Michael Redgrave is wonderful as Karel Hasek. (Does the complete version better connect Hasek to his Czechoslovakian past?) One sets aside all questions as to how the Czech’s British impersonation could go undetected by the Germans in order to take in the draughts of humanity that Redgrave brings to the role.
* Actually, the version I viewed is only eight minutes shorter than the version released in Britain in 1946, while the version originally released in the United States (I’m not sure when) was eighteen minutes shorter.
** It is worth noting that producer Michael Balcon’s wife, working for the Red Cross during the war, had been involved in assisting repatriated P.O.W.s.

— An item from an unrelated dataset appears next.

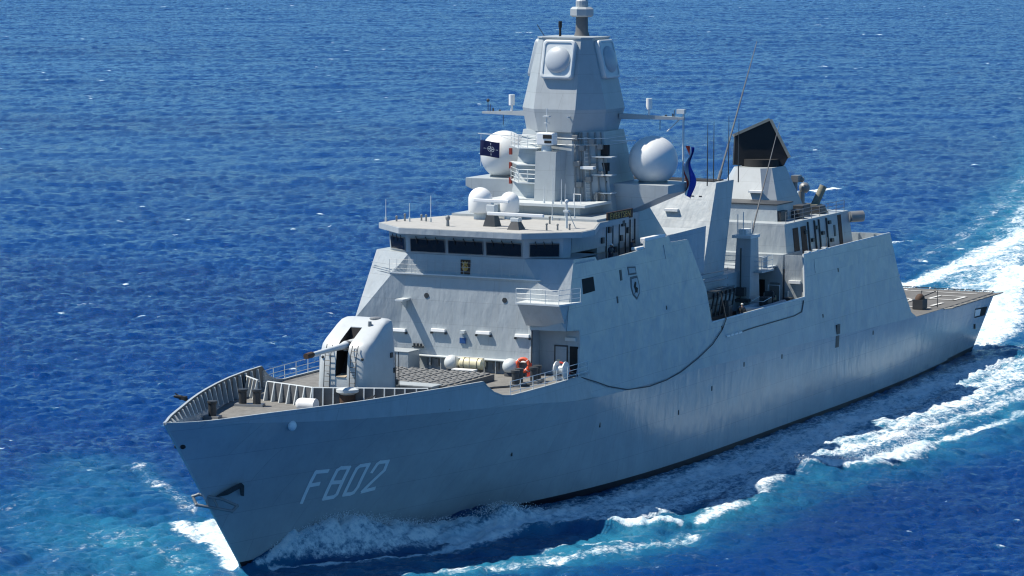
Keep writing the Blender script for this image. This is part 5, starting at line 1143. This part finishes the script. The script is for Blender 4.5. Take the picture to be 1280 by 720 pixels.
b2 = N('ShaderNodeBump'); b2.inputs['Distance'].default_value = .45; L(gust, b2.inputs['Strength']); L(noise(.95, 6, .70, stretch=(WD, (1.0, .55, 1))), b2.inputs['Height']); L(b2.outputs[0], b1.inputs['Normal']); L(b1.outputs[0], wb.inputs['Normal'])
fd = N('ShaderNodeBsdfPrincipled'); fmix = N('ShaderNodeMixRGB'); fmix.inputs[1].default_value = (.42, .58, .67, 1); fmix.inputs[2].default_value = (.80, .83, .84, 1); L(rng_(pat, .40, .62), fmix.inputs[0]); L(fmix.outputs[0], fd.inputs['Base Color']); fd.inputs['Roughness'].default_value = .9; fd.inputs['Specular IOR Level'].default_value = .1
b3 = N('ShaderNodeBump'); b3.inputs['Distance'].default_value = .19; b3.inputs['Strength'].default_value = .8; L(pat, b3.inputs['Height']); L(b3.outputs[0], fd.inputs['Normal'])
ms = N('ShaderNodeMixShader'); L(foam, ms.inputs[0]); L(wb.outputs[0], ms.inputs[1]); L(fd.outputs[0], ms.inputs[2]); L(ms.outputs[0], outn.inputs['Surface'])
me.materials.append(mt)
# ---------------------------------------------------------------- spray thrown off the bow
sp_m = mat('spray_white', (.82, .85, .87), .6)
def crest_h(s): return float(np.interp(s, [0, 2, 4, 7, 9, 12, 16, 20, 23.5, 26, 30], [.35, 1.05, 1.8, 2.55, 2.4, 1.65, .95, .7, 1.25, .65, .2]))
def spray(name, label, gen, n, rmin, rmax):
    vs = np.zeros((n*6, 3), np.float32); base = np.array([(1, 0, 0), (-1, 0, 0), (0, 1, 0), (0, -1, 0), (0, 0, 1), (0, 0, -1)], float)
    tri = np.array([(0, 2, 4), (2, 1, 4), (1, 3, 4), (3, 0, 4), (2, 0, 5), (1, 2, 5), (3, 1, 5), (0, 3, 5)]); fs = []
    for k in range(n):
        p = gen(); r_ = rmin + (rmax-rmin)*rng.random()**3; vs[k*6:k*6+6] = np.array(p) + base*(r_*rng.uniform(.7, 1.4, 3))
    fs = (tri[None] + np.arange(n)[:, None, None]*6).reshape(-1, 3)
    me = bpy.data.meshes.new(name); me.from_pydata(vs.tolist(), [], fs.tolist()); me.materials.append(sp_m); me.shade_smooth()
    o = bpy.data.objects.new(name, me); C.objects.link(o); return tag(o, label, 'spray', kind='stuff')
def port_gen():
    s = rng.choice([rng.uniform(2, 20), rng.normal(8, 2.6), rng.normal(23.5, 1.6), rng.normal(14, 3)], p=[.3, .3, .25, .15]); s = min(max(s, .5), 32)
    x = 134.6 - s; yy = float(np.interp(s, WL_S, WL_Y)) + float(np.interp(s, [0, 5, 9, 18, 26, 40], [.15, .6, 1.1, 1.9, 2.8, 4.5])) + rng.normal(0, .45)
    return (x, yy, crest_h(s)*(1 + .05*rng.normal()) + abs(rng.normal(0, .22)) - .12)
def stbd_gen():
    s = rng.uniform(0, 22); x = 134.6 - s; yy = float(np.interp(s, WL_S, WL_Y)) + .6 + s*.45*rng.random() + rng.normal(0, .4)
    return (x, -yy, crest_h(s)*rng.random() + abs(rng.normal(0, .3)))
spray('bow_spray', 'fine white spray thrown up by the port bow wave', port_gen, 9000, .010, .045)
spray('bow_spray', 'bright sunlit spray on the starboard side of the stem', stbd_gen, 4200, .012, .05)
def crest_gen():
    P = [(80.5, 17.2), (79.2, 19.5), (77.2, 22), (73.5, 23.6), (67.5, 23.8)]; k = rng.integers(0, 4); t_ = rng.random(); a, b = P[k], P[k+1]
    return (a[0]+(b[0]-a[0])*t_ + rng.normal(0, .4), a[1]+(b[1]-a[1])*t_ + rng.normal(0, .4), .85 + abs(rng.normal(0, .25)))
spray('crest_spray', 'white spray on the breaking crest abreast of the boat bay', crest_gen, 2600, .012, .045)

*** I have no desire to revisit Tony Richardson’s loud, demented Tom Jones (1963), in which Kempson appears as Squire Allworthy’s sister, Bridget. I principally saw The Captive Heart at last in order to have a better sense of Kempson, the mother of one of my favorite actresses, Vanessa Redgrave. (And of one of my least favorite actresses, Lynn Redgrave, who is nothing more than a crude mimic.) For her performance as Celia, I have now named Kempson best supporting actress of 1946. At the time of the film, she and its star, Michael Redgrave, had been married a dozen years.